Dragons will fly over Kelsingra once more…
Attacked by hunters, Tintaglia is dying of her wounds. If she perishes, her ancestral memories will die with her and the dragons in the ancient city of Kelsingra will lose the secret knowledge they need to survive.
The dragon keepers immerse themselves in the dangerously addictive memory-stone records of the city in the hope of recovering the lost Elderling magic that once allowed humans and dragons to co-exist.
But war is coming: war between dragons and those who would destroy them…
Reviews
'What makes her novels addictive is not just their imaginative brilliance but the way her characters are compromised and manipulated by politics' The Times
‘Hobb is superb’ Conn Iggulden
‘Hobb is a remarkable storyteller’ Guardian
About the author
Robin Hobb is one of the world’s finest writers of epic fiction.She was born in California in 1952 but raised in Alaska, where she learned how to raise a wolf cub, to skin a moose and to survive in the wilderness. When she married a fisherman who fished herring and the Kodiak salmon-run for half the year, these skills would stand her in good stead. She raised her family, ran a smallholding, delivered post to her remote community, all at the same time as writing stories and novels.
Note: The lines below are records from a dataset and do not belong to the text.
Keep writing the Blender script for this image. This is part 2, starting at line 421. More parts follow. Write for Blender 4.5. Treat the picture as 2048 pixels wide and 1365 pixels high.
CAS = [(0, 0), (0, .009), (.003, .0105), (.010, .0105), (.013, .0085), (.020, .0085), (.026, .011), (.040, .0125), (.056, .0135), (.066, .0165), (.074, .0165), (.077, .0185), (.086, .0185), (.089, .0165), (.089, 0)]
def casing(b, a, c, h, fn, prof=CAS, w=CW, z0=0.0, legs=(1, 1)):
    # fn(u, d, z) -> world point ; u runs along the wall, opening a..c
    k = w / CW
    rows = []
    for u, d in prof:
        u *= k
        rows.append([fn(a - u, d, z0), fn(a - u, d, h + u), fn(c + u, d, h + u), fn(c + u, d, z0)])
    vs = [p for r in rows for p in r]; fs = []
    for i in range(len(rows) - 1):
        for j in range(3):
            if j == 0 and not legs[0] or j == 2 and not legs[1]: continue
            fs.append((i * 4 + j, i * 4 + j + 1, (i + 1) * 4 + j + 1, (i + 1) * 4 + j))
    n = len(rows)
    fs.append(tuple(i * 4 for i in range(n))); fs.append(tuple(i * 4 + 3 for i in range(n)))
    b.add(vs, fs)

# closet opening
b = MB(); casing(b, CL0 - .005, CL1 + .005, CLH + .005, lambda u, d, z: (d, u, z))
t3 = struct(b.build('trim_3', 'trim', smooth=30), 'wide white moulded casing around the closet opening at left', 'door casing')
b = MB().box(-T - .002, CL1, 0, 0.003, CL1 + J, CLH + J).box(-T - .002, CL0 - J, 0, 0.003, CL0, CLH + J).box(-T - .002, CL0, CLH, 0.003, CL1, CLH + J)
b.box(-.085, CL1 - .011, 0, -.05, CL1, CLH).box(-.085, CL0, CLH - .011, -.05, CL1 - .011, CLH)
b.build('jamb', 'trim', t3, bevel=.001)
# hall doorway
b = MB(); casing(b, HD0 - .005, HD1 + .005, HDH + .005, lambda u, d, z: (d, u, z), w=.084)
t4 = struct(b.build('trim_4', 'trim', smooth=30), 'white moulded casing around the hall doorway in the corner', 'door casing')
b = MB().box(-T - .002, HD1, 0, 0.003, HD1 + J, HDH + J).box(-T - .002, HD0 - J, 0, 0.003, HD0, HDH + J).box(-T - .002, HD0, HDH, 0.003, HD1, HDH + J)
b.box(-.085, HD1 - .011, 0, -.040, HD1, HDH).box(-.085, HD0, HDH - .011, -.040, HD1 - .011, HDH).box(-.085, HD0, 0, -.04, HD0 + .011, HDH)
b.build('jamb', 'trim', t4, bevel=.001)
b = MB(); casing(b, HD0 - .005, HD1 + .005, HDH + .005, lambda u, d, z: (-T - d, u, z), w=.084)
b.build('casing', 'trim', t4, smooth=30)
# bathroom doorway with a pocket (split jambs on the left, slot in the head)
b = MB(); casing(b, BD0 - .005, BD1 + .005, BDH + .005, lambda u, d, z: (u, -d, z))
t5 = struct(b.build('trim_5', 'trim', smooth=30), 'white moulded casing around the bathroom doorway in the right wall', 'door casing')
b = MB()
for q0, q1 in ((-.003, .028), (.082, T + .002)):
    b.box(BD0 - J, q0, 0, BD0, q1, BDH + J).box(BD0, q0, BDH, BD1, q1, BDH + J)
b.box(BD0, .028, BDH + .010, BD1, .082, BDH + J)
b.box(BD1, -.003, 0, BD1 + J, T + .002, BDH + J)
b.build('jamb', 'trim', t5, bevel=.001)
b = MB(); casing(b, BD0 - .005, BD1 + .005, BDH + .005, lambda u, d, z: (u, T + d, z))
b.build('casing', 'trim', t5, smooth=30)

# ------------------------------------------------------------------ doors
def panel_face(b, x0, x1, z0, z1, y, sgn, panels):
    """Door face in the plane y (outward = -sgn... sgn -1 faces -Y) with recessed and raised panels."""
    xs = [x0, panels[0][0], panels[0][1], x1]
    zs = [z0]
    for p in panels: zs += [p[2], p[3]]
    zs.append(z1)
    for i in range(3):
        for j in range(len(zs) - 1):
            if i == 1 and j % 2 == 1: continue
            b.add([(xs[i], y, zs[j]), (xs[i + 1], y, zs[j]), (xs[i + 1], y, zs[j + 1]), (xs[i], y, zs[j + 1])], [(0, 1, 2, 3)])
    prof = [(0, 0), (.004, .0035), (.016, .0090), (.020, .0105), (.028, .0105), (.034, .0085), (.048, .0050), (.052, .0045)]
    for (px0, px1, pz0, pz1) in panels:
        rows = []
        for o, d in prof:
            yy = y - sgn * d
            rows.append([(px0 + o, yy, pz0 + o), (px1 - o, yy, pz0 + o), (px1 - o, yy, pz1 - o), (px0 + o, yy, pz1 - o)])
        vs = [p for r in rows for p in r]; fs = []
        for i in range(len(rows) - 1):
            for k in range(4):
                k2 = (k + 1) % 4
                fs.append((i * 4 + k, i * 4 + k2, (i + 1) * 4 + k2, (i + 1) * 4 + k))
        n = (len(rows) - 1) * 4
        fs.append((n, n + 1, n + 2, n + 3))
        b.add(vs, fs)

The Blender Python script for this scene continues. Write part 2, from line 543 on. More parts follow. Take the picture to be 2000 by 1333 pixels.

She succeeded on all fronts, raising four children and becoming an internationally best-selling writer. She lives in Tacoma, Washington State.
PUBLISHERS WEEKLY
The fourth Rain Wilds Chronicles epic (after City of Dragons), Hobb's 13th novel set in the world of the Elderlings, wraps up the current set of storylines involving a new generation of dragons and the Elderlings (human-dragon hybrids) who serve and protect them. As most of the dragons and their keepers repopulate and reinvigorate the lost city of Kelsingra, the ailing Duke of Chalced sends people to hunt dragons for their life-extending and transformative properties, and the ancient dragon queen Tintaglia fights for her life. With a wide scope of coverage and a narrative that jumps among members of the sprawling cast, this tale feels both leisurely and unfocused, and knowledge of previous installments is essential to full comprehension. Hobb makes up for this breadth with a wealth of detail and language bordering on poetic.